Sham contracting (Sch 1, Pt 9) The day after Royal Assent
Exemption certificates for union rights of entry (Sch 1, Pt 10) 1 July 2024
Penalties for civil remedy provisions – main provisions on penalties (Sch 1, Pt 11, Div 1) The day after Royal Assent
Penalties for civil remedy provisions – contingent amendments concerning family and domestic violence leave for non-national system employees (Sch 1, Pt 11, Div 2) The later of:

(1) immediately after the provisions  in Sch 1, Pt 11, Div 1 commence; and

(2) immediately after the the commencement of Division 2 of Part 28 of Schedule 1 to the Fair Work Legislation Amendment (Secure Jobs, Better Pay) Act 2022.

However, the provisions will not commence at all if the event in paragraph (2) does not occur.

Penalties for civil remedy provisions – Underpayments (Sch 1, Pt 11, Div 3) The later of:

(1) immediately after the provisions  in Sch 1, Pt 11, Div 1 commence; and

(2) the commencement of items 213 to 222 of Schedule 1 to the Fair Work Legislation Amendment (Closing Loopholes) Act 2023.

However, the provisions will not commence at all if the event in paragraph (2) does not occur.

Compliance notice measures (Sch 1, Pt 12) The day after Royal Assent
Withdrawal from amalgamations (Sch 1, Pt 13) The day after Royal Assent
Definition of employment (Sch 1, Pt 15) A single day to be fixed by Proclamation.
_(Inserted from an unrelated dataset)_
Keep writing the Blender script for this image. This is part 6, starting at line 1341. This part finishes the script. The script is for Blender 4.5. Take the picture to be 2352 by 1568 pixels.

However, if the provisions do not commence within 6 months after Royal Assent, they commence on that day.
Provisions relating to regulated workers (Sch 1, Pt 16) A single day to be fixed by Proclamation. However, if the provisions do not commence within 6 months after Royal Assent, they commence on that day.
Technical amendment (Sch 1, Pt 17) The day after Royal Assent
Application and transitional provisions (Sch 1, Pt 18) The day after Royal Assent
Amendment of the Coal Mining Industry (Long Service Leave) Administration Act 1992 (Sch 5) The later of:

(1) the day after Royal Assent; and

(2) the day the withdrawal of the Mining and Energy Division of the Construction, Forestry, Maritime, Mining and Energy Union from that Union takes effect, as determined by the Federal Court of Australia under paragraph 109(1)(a) of the Fair Work (Registered Organisations) Act 2009.

However, the provisions will not commence at all if the event in paragraph (2) does not occur.